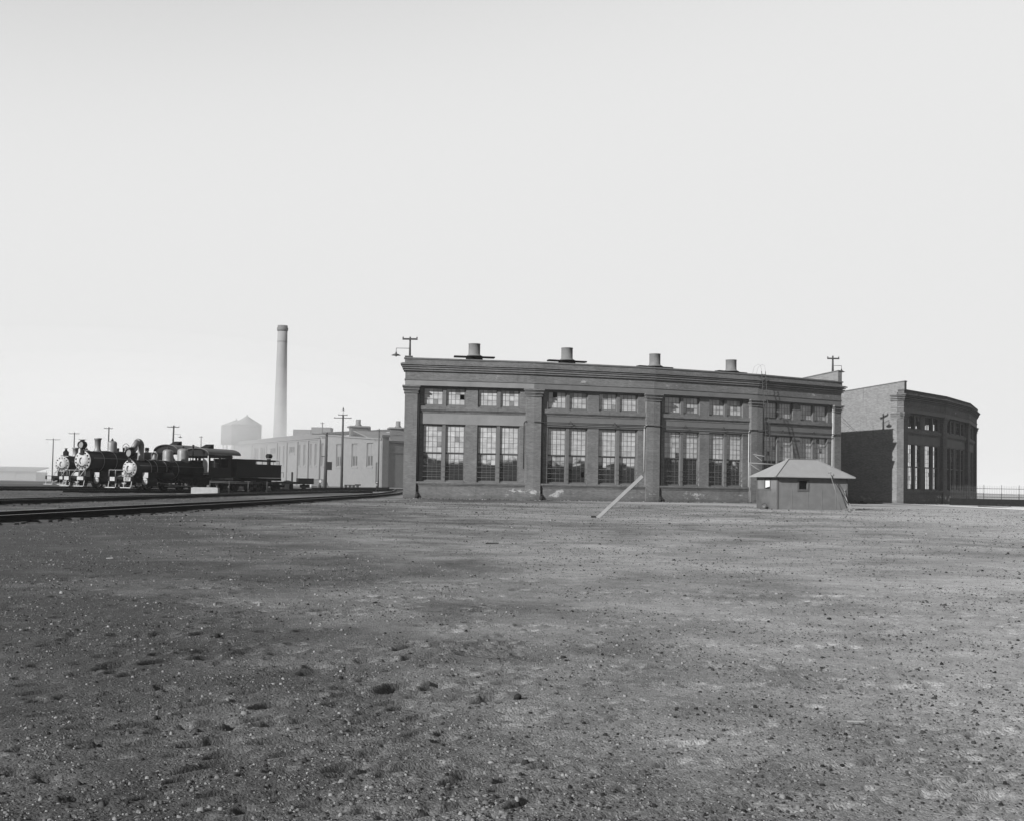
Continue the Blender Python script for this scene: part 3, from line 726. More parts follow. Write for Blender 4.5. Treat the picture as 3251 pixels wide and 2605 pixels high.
q = MB(); zt = ad(1086, 1296, P.y).z; q.tube((0, 0, top.z - .1), (0, 0, zt), .03); q.bar((-.3, 0, zt - .35), (.3, 0, zt - .35), .08, .06); q.lathe([(.05, 0), (.12, .25), (.03, .5)], (0, 0, zt - .35), n=8); q.build('lightning_rod', M['iron'], t)
D_ = 205; P = Vector((ad(1032, 1540, D_).x, D_, 0)); top = ad(1037.5, 1371, D_)
t = pole(P, top.z, .33, [(.35, 2.6)], 'thick dark utility pole with one long crossarm and a hanging board', lean=(top.x - P.x, 0), ins=5)
q = MB(); q.box(.15, 1.2, -.4, -.3, 3.2, 4.65); q.build('notice_board', M['blackmatt'], t)
q = MB(); 
for zz in (5.6, 8.9): q.bar((-.75, -.1, zz), (0, -.1, zz), .1, .12)
q.build('bracket', M['iron'], t)
for (x, yt, D_, hw, lb) in ((1024, 1339, 318, 6, 'small utility pole on the far side of the pale shop roof'), (1204, 1359, 262, 7, 'utility pole standing at the right corner of the pale shop')):
    top = ad(x, yt, D_); 
    P = Vector((ad(x - 1.5, 1450, D_).x, D_, 0)); pole(P, top.z, .2, [(.35, hw * D_ / F_PX)], lb, ins=2, lean=(top.x - P.x, 0))
# shadow-casting lamp pole standing in the gap is the roof one; small wires
for i, (a_, b_, lb) in enumerate(((rp(4) + Vector((0, 0, 7.3)), f_ if False else rp(5, RR - 2.2) + Vector((0, 0, 5.6)), 'upper thin wire slung across the gap between the roundhouse sections'), (rp(4) + Vector((0, 0, 6.9)), rp(5, RR - 1.2) + Vector((0, 0, 5.5)), 'lower thin wire slung across the gap between the roundhouse sections'))):
    q = MB(); pts = [a_.lerp(b_, u_) - Vector((0, 0, .5 * 4 * u_ * (1 - u_))) for u_ in np.linspace(0, 1, 13)]; q.path(pts, .014, 5); o = q.build('overhead_wire', M['greyiron']); tag(o, lb, 'wire', 'wires across the gap')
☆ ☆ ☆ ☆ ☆
Transcribe all of the material exactly, leaving out whatever pictures it contains.

_Answer to this task_.
Continue the Blender Python script for this scene: part 3, from line 726. More parts follow. Write for Blender 4.5. Treat the picture as 3251 pixels wide and 2605 pixels high.
q = MB(); zt = ad(1086, 1296, P.y).z; q.tube((0, 0, top.z - .1), (0, 0, zt), .03); q.bar((-.3, 0, zt - .35), (.3, 0, zt - .35), .08, .06); q.lathe([(.05, 0), (.12, .25), (.03, .5)], (0, 0, zt - .35), n=8); q.build('lightning_rod', M['iron'], t)
D_ = 205; P = Vector((ad(1032, 1540, D_).x, D_, 0)); top = ad(1037.5, 1371, D_)
t = pole(P, top.z, .33, [(.35, 2.6)], 'thick dark utility pole with one long crossarm and a hanging board', lean=(top.x - P.x, 0), ins=5)
q = MB(); q.box(.15, 1.2, -.4, -.3, 3.2, 4.65); q.build('notice_board', M['blackmatt'], t)
q = MB(); 
for zz in (5.6, 8.9): q.bar((-.75, -.1, zz), (0, -.1, zz), .1, .12)
q.build('bracket', M['iron'], t)
for (x, yt, D_, hw, lb) in ((1024, 1339, 318, 6, 'small utility pole on the far side of the pale shop roof'), (1204, 1359, 262, 7, 'utility pole standing at the right corner of the pale shop')):
    top = ad(x, yt, D_); 
    P = Vector((ad(x - 1.5, 1450, D_).x, D_, 0)); pole(P, top.z, .2, [(.35, hw * D_ / F_PX)], lb, ins=2, lean=(top.x - P.x, 0))
# shadow-casting lamp pole standing in the gap is the roof one; small wires
for i, (a_, b_, lb) in enumerate(((rp(4) + Vector((0, 0, 7.3)), f_ if False else rp(5, RR - 2.2) + Vector((0, 0, 5.6)), 'upper thin wire slung across the gap between the roundhouse sections'), (rp(4) + Vector((0, 0, 6.9)), rp(5, RR - 1.2) + Vector((0, 0, 5.5)), 'lower thin wire slung across the gap between the roundhouse sections'))):
    q = MB(); pts = [a_.lerp(b_, u_) - Vector((0, 0, .5 * 4 * u_ * (1 - u_))) for u_ in np.linspace(0, 1, 13)]; q.path(pts, .014, 5); o = q.build('overhead_wire', M['greyiron']); tag(o, lb, 'wire', 'wires across the gap')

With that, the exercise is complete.